This Year, Worst Coachella Headline Isn't About Music

It's about puppies
By Newser Editors,  Newser Staff
Posted Apr 23, 2019 9:00 AM CDT

The Coachella festival has wrapped up for 2019, and this year, perhaps the biggest Coachella headline of April had nothing to do with music. Instead: puppy dumping. As has been reported at NBC News and pretty much everywhere else from coast to coast, a woman in Coachella, Calif., was caught on video putting a plastic bag with seven newborn puppies into a dumpster on a hot day. Luckily, a man rummaging through the garbage bin behind an auto parts store found the bag within 15 minutes and brought it inside the store. They called authorities, and the puppies are now doing OK. Police have since arrested 54-year-old Deborah Sue Culwell of Coachella, who faces seven counts of animal cruelty.
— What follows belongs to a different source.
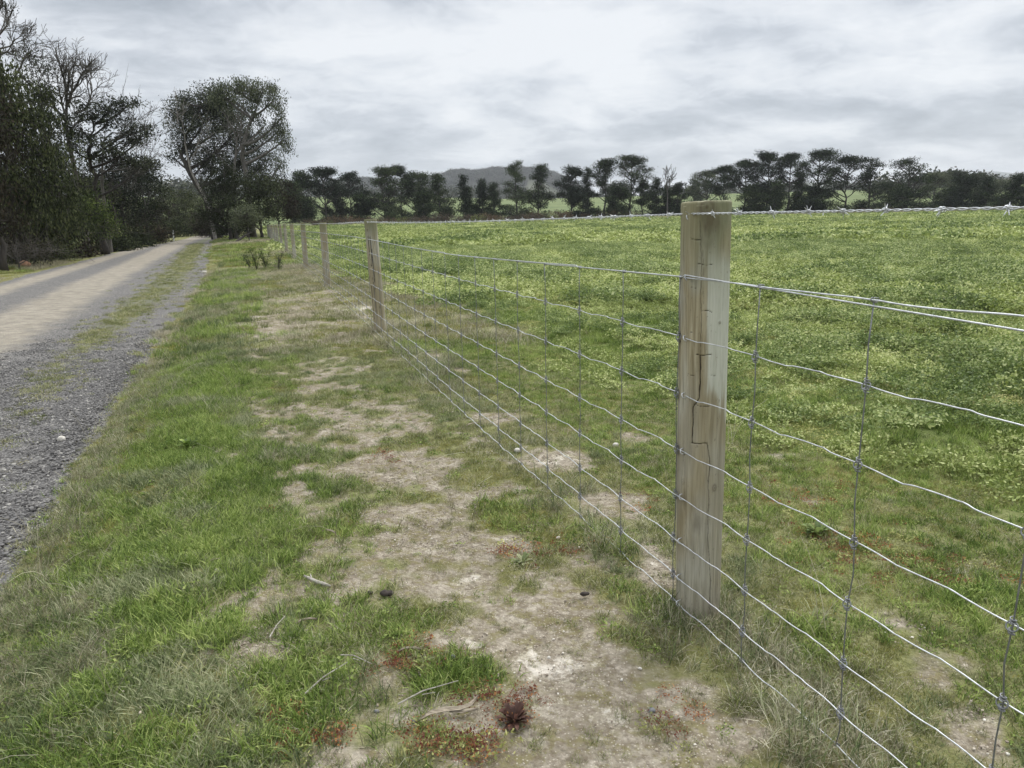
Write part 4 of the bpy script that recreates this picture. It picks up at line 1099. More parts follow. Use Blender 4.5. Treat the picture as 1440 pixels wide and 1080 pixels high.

Some details, including video links:

  • Three videos: Riverside County Animal Services put out two videos, one showing the dumping and another of Culwell's arrest. Happier is a third one, at ABC 7, showing the rescue.
  • Good Samaritan: That's what authorities are calling the man who found the puppies. He wishes to remain anonymous. "I noticed the bag on the floor" of the dumpster, he tells ABC 7. "They were tied up in the bag, so I immediately opened the bag up a little further. ... I just couldn't leave them there."
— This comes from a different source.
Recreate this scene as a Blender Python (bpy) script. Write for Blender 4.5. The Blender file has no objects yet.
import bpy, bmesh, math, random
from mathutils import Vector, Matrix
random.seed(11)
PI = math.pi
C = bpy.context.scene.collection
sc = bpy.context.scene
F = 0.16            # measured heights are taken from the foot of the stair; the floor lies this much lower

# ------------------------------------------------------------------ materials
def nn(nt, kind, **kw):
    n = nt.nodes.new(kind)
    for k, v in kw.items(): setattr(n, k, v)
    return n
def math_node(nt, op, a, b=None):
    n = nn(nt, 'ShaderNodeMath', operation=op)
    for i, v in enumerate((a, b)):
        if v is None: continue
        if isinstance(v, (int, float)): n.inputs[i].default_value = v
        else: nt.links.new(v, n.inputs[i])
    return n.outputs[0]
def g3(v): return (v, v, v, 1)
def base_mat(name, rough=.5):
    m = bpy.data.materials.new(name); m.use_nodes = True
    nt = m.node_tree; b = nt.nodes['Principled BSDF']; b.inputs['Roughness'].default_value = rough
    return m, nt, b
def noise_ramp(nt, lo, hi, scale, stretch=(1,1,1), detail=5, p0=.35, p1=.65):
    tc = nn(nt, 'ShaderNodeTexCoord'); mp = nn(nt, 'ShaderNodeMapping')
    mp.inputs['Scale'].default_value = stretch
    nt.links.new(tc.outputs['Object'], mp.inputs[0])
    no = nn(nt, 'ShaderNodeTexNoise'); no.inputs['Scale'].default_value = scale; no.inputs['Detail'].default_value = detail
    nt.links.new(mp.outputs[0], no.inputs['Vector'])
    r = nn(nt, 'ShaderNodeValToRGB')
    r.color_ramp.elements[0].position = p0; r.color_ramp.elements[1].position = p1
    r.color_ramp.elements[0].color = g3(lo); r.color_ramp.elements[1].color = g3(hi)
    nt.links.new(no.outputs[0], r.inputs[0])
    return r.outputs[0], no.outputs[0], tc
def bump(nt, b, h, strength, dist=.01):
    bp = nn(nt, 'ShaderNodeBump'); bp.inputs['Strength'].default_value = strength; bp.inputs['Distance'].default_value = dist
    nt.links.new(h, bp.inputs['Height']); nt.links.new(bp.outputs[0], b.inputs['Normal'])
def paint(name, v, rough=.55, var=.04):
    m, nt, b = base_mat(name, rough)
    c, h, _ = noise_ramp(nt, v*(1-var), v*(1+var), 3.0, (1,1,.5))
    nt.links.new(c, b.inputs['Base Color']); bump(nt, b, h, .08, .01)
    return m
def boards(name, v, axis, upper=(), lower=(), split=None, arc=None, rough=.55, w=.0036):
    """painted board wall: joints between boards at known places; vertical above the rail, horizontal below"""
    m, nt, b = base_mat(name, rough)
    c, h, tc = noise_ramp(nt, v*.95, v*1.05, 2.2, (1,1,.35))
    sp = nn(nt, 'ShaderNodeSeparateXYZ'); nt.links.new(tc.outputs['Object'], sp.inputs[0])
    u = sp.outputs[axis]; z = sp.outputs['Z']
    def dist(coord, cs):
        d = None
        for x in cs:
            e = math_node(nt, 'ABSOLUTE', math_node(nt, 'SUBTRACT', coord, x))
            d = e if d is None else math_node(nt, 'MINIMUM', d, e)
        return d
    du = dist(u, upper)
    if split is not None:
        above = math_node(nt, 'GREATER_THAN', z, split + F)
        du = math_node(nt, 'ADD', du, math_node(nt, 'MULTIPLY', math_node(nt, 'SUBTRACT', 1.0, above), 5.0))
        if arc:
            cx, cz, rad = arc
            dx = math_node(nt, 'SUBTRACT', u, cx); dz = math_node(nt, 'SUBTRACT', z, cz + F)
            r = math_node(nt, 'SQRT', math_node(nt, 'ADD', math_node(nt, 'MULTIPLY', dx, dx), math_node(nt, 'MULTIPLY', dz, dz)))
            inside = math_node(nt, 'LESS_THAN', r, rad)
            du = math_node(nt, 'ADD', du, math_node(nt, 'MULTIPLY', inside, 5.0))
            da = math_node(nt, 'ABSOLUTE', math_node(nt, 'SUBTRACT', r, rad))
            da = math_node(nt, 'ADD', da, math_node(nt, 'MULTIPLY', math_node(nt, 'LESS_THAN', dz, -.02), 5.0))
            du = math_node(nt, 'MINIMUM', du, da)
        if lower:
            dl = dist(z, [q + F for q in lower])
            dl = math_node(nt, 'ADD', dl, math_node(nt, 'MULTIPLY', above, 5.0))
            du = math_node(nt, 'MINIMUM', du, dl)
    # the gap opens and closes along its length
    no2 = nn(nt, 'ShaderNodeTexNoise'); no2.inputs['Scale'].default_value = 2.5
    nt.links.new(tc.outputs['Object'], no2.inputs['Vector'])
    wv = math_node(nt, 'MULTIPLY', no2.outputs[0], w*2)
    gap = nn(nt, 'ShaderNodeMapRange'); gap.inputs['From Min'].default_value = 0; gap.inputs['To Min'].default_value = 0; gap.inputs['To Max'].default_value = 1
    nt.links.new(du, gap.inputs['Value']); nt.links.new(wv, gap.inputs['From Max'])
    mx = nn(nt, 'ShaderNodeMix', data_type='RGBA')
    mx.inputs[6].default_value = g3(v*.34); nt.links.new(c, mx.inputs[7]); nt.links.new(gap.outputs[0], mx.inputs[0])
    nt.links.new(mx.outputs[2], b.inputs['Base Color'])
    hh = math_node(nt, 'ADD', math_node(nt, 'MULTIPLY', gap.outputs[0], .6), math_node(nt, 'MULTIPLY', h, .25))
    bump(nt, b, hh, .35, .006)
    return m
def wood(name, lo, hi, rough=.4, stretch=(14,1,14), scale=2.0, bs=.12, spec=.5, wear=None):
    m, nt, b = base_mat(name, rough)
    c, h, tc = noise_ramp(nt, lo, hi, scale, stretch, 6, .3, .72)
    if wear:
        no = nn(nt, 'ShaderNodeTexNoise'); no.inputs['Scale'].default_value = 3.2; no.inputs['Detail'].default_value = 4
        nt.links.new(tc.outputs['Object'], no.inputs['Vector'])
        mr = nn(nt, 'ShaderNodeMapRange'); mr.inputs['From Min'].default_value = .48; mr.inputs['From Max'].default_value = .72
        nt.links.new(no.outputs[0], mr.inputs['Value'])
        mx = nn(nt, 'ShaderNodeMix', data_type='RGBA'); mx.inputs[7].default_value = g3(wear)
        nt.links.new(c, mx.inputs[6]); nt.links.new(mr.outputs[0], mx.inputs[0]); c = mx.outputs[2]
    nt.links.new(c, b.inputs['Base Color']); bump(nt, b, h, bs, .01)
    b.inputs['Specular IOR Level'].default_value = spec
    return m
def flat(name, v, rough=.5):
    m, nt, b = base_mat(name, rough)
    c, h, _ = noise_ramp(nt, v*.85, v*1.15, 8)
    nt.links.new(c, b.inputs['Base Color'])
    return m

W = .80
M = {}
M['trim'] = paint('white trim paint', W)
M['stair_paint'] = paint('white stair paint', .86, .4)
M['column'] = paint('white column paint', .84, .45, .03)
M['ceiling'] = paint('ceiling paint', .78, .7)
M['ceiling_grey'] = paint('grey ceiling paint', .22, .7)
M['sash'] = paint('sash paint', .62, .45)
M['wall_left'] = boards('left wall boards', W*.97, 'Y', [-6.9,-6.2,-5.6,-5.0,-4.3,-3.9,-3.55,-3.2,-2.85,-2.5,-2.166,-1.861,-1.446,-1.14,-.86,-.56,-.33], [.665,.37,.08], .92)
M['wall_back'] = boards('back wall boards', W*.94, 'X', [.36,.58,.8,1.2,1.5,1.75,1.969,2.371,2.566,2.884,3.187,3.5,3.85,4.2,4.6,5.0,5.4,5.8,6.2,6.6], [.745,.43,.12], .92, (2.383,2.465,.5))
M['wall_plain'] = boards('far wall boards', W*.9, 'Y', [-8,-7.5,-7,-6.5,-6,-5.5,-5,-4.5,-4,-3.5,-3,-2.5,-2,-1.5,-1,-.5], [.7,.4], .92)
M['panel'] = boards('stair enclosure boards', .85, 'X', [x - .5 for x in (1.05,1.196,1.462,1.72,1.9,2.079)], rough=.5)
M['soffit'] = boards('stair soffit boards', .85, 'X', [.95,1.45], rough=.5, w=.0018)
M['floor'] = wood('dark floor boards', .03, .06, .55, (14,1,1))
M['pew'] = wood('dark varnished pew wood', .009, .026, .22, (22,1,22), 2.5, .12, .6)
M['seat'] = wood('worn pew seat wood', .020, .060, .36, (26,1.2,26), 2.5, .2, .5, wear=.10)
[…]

  • Jail time? Technically, Culwell faces up to six years in prison if convicted, per BuzzFeed. The Washington Post notes that jail time is unusual in animal cruelty cases, "but because this case is so egregious, it may be an exception."
  • Lots of dogs: During her arrest, authorities found 38 dogs in Culwell's home, reports CNN. They were "not in great condition," says a county spokesperson. All are now at the Coachella Valley Animal Campus.
  • Second case: This is the second case of puppy dumping in the area in as many months, reports the Palm Springs Desert Sun. In March, two puppies were found in a trash bin at a recycling center in Thousand Palms.
  • The puppies: The terrier mixes are being cared for (and bottle-fed) by an animal rescue group. The temperature was in the 90s the day they were sealed in a bag and dumped. "That’s a window of 15 minutes—had he not called us, those dogs are dead," the county spokesperson says of the man who found them. "That guy is a hero in our mind."